Laststop
Experienced
- Jul 9, 2019
- 243
Like many of you, I have mental and emotional problems. If I had the means, I'd be a shut it. But being a working slob, up until recently, with humble cash flow, I've had to be out and about. But, I get use to things. And I HATE change. A lot of the things in my city are changing so fast recently. All of the places I have gone over the last 20 years all sort of decided to either close, or change a lot. It makes me so uneasy. One place I recently visited for the first time in years was REALLY BAD. Our humble mall was a hang out for me for a lot of the 20 years I've been in my city. But everyone knows over the last years it's gone down hill, and I haven't gone back. About a week ago, on a Friday evening, when it once would have been packed, with stores bustling, and the food court hoping, I visited it, and it was empty of both people and stores.
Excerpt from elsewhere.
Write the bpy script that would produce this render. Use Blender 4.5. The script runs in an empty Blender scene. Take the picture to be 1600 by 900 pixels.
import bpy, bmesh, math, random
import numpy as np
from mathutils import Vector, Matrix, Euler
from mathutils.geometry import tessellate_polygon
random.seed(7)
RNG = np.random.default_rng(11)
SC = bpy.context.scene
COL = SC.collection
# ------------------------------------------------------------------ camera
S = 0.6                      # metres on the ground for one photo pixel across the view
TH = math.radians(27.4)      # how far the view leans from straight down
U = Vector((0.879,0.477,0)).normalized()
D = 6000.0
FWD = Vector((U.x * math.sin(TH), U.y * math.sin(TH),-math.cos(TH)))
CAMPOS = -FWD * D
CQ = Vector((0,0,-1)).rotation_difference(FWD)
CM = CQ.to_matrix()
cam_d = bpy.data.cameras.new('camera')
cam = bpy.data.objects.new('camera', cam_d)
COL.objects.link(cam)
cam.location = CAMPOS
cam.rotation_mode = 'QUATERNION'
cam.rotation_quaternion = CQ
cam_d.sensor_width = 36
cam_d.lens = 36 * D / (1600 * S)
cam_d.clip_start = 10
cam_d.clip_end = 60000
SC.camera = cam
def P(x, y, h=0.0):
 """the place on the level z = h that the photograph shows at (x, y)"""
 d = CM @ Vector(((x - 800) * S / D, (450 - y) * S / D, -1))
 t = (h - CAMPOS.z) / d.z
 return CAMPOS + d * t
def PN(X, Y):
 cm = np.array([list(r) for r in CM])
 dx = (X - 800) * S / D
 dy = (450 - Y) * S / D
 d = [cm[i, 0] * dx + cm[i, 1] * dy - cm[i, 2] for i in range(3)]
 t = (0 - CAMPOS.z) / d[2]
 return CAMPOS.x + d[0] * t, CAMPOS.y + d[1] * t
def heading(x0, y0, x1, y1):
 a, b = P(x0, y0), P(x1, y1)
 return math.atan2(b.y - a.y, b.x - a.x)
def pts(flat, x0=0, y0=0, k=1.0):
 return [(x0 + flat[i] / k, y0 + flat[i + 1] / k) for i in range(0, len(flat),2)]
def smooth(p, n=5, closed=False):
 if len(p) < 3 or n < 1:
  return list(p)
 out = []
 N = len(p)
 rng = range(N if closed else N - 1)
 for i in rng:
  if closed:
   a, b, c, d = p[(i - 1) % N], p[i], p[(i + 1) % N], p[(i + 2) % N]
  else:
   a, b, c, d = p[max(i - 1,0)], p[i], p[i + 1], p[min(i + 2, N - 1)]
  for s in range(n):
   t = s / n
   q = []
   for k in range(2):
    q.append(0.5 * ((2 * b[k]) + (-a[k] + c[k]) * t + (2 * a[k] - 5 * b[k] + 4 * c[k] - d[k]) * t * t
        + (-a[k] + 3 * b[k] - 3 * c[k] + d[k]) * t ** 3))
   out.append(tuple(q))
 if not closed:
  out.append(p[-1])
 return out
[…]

A few anchor stores are still there, and they have a couple really stupid things new that I can't believe anyone cares about, or that it's keeping it open. But I walked the length of it, and back. Stopping to stare into the empty places I loved so much, with just the counters left. I remember going for years. Seasons changing over and over. I was going to college for the first years at night school, and then online. Using the mall as a place to go, even though I had no family or friends around. So much I can't explain, can't put into words, and don't know if I'm coming off as crazy...or if others here will understand. It was comfortingly the same for so long. Very few of the places I liked left for so many years, and my favorites not at all. It was tied to my hopes and dreams about the better future I was going to have. As I walked through, I made the further mistake of going into the few anchor stores left. I had a pattern of the floor I walked for each store in the mall, and I was able to do it for the few remaining. That, mixed with looking into the ones gone, I realized the dream is over. I thought of the last 20 years, and how it's all gone sour. I walked around and remembered the times I would drive to and visit my beloved grandmother in her retirement apartment....now dead. The only person to accept me for who I was, and supported me. Everything just felt gone, and it is. As I walked around, a nearly 50 year old man, I was having a panic attack. It was all I could do to stop from dropping to my knees and crying. Both for what was and is gone, and what will never be.